Monday, October 13, 2014

UK's 'Greatest Geosites' announced

The Geological Society of London has named its top 100 geological sites in the UK and Ireland, including 10 'people's favourites'.

The list, compiled into an online clickable map, marks the start of Earth Science Week.

Categories for the popular vote included landscapes, outcrops and coastlines, as well as industrial and educational sites.

Stonehenge, Glencoe and Scarborough's Rotunda Museum were among the winners.

The society took public nominations for its list of top 'geosites', which are described as 'anything which highlights the importance of geology to our lives'.

More than 400 different suggestions flooded in, mostly via social media.

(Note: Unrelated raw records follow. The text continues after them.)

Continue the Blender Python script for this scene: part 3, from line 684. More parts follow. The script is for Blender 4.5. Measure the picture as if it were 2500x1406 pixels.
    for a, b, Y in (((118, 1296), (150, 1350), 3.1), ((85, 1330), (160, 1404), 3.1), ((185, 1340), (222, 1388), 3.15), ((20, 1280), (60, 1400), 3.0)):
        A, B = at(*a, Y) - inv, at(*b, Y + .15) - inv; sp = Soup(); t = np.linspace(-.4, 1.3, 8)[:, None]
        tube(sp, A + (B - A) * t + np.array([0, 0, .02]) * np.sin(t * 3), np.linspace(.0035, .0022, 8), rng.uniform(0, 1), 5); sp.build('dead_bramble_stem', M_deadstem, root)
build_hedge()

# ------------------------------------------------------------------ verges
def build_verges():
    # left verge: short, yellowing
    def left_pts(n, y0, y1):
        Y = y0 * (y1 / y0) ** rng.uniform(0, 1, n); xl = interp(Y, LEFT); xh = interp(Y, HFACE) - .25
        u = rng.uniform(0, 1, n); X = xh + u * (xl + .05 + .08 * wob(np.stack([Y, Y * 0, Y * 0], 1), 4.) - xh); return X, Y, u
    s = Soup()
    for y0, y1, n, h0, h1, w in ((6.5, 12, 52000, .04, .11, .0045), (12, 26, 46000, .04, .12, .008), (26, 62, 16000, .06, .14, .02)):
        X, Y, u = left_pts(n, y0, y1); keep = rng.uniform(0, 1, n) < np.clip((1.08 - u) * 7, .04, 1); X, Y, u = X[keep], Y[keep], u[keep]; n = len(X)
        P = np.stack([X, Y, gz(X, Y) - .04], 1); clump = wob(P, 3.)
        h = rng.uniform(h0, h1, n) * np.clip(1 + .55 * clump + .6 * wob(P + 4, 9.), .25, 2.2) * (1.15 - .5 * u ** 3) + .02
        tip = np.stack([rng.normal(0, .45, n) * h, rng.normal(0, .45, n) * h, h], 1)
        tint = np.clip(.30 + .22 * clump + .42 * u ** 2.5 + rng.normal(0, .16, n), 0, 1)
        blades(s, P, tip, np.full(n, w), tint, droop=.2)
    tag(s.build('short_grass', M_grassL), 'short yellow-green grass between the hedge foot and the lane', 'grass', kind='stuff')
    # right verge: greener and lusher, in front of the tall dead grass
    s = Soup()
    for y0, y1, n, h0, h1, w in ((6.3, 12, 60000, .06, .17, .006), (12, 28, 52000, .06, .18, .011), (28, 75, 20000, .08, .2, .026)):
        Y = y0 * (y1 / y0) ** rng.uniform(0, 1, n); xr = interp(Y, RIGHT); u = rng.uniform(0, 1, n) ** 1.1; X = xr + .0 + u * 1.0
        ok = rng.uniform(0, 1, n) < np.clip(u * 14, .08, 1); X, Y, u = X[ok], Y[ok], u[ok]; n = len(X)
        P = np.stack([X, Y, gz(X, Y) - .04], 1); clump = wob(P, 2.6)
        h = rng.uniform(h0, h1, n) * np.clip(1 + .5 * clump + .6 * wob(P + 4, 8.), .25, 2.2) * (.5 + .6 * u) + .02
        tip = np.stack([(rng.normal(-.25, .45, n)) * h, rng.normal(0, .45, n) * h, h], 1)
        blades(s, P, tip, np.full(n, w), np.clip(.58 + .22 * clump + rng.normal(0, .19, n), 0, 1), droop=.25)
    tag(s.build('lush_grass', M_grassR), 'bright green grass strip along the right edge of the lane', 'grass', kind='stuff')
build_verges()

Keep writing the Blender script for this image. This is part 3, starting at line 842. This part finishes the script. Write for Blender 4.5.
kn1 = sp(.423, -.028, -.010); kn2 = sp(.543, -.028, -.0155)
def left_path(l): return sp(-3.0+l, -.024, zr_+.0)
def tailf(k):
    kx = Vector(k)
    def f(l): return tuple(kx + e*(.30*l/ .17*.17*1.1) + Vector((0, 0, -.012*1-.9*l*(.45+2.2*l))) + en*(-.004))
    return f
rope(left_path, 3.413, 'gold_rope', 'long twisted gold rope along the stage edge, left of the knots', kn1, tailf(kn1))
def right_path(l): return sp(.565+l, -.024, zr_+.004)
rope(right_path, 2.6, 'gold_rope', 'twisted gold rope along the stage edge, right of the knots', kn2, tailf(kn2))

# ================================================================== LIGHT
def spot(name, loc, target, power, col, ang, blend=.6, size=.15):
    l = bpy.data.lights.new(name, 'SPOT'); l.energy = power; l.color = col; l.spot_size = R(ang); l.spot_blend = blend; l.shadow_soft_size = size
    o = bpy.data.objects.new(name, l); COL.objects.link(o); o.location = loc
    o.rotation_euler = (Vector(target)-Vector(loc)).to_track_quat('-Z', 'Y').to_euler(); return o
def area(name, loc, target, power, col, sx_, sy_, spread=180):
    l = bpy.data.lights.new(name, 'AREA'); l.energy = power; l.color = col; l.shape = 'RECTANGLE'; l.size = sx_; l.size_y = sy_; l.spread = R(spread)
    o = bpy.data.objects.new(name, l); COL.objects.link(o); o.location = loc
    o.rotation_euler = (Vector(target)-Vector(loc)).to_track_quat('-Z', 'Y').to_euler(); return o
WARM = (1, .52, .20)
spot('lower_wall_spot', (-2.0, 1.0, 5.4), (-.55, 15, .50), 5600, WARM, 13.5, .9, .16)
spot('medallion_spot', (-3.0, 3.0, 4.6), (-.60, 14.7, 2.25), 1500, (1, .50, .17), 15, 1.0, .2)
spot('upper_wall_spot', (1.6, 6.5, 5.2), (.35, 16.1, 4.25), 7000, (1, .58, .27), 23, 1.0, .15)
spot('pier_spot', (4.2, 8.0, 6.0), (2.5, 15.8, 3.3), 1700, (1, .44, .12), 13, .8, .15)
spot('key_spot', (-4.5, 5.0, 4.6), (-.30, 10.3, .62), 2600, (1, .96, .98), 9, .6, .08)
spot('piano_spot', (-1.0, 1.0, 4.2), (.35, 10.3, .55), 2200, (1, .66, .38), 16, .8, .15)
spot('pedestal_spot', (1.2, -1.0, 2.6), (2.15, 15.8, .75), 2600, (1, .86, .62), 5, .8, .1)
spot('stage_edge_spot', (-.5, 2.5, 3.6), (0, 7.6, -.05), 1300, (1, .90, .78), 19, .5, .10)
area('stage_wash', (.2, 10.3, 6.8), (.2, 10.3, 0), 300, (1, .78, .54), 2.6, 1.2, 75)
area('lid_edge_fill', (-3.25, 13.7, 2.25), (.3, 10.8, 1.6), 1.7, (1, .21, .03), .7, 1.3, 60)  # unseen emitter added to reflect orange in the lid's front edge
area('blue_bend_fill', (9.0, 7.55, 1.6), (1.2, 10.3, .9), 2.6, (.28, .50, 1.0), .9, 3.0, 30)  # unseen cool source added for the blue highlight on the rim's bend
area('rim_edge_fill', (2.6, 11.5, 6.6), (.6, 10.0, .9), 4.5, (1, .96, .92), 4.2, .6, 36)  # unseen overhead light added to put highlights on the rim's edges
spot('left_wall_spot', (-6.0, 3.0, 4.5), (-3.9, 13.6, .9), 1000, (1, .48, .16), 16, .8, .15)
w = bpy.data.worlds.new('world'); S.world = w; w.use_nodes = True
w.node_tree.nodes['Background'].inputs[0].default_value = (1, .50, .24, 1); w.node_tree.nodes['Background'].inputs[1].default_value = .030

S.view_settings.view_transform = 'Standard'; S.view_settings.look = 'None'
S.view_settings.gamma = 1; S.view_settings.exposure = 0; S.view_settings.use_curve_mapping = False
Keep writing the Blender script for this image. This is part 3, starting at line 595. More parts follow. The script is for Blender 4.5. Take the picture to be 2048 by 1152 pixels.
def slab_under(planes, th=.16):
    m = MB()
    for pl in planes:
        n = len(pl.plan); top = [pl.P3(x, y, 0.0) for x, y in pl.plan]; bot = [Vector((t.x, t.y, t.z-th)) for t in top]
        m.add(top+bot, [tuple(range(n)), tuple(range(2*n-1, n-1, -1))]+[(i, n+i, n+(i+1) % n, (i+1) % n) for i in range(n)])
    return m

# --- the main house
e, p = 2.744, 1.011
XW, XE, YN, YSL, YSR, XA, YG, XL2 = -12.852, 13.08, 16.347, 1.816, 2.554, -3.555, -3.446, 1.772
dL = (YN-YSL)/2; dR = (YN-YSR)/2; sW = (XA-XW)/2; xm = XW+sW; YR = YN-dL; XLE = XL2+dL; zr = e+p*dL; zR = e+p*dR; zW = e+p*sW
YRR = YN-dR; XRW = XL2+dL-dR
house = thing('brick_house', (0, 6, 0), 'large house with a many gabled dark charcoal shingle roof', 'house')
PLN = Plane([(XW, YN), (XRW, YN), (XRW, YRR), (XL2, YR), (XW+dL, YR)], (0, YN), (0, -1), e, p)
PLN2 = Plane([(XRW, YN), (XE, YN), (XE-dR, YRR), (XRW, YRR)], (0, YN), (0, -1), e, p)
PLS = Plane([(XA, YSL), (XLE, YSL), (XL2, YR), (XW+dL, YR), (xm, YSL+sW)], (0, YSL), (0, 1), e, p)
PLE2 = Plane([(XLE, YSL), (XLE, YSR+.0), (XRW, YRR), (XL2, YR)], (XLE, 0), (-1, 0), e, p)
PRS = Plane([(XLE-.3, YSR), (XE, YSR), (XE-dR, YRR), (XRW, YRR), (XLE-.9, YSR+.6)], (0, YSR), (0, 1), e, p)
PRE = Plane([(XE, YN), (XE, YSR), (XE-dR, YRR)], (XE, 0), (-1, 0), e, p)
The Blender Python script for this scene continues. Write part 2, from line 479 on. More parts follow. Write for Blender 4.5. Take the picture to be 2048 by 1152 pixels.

On Twitter, contributors used the hashtag #100geosites.

Among the final 100 selected by the Geological Society are cliffs and outcrops, peaks and ranges, quarries and mines, cathedrals, rivers, tunnels, caves, coves and islands.

'The list highlights the huge range of incredible geology the UK and Ireland have to offer,' said Prof Rob Butler from the University of Aberdeen, who chairs the society's Geoconservation Committee.

'From the Outer Hebrides to Cornwall, from rocks showing how the crust formed billions of years ago to young sediments pushed around by ice sheets a few thousand years ago, we are unique in having such a diverse geological heritage over a relatively small area.'

To identify 10 popular favourites, the society split the nominations into 10 categories, such as places of scientific or industrial importance, educational sites like museums and field-trip favourites, and prime examples of 'folding and faulting' or 'fire and ice' in the UK and Ireland's geological past.

More than 1,200 people then voted in the poll.

These were the most popular geosites in each of the 10 categories:

  1. Landscape: Assynt in Scotland, where the remarkable Foreland Mountains were shaped by glaciation.

  2. Industrial and economic importance: Ironbridge Gorge in Shropshire, site of much early mining and industry, named after the pioneering bridge that spans the Severn River.

  3. Historical and scientific importance: Siccar Point in Scotland, the most famous example of Hutton's Unconformity (a junction between rock strata where the older layers underwent erosion before the younger layers were deposited).

  4. Educational: Rotunda Museum, Scarborough, built in 1829 in a design suggested by the 'father of English geology', William Smith.

  5. Adventurous: Staffa in the Inner Hebrides, a volcanic island famous for its hexagonal basalt columns.

  6. Human habitation: Stonehenge, the iconic prehistoric monument in Wiltshire.

  7. Coastal: Hunstanton Cliffs in Norfolk, noted for their contrasting, colourful layers and many fossils.

  8. Outcrops: Craster, Northumberland, where the Great Whin Sill can be seen supporting Dunstanburgh Castle, alongside other formations like Greymare Rock.

  9. Folding and faulting: Millook Haven, part of a section of Cornwall's north coast where spectacularly folded beds of sandstone and shale are exposed.

  10. Fire and ice: Glencoe, one of Scotland's most famous valleys. Cut by a glacier during the last ice age, it runs between steep mountains left over from an ancient super volcano.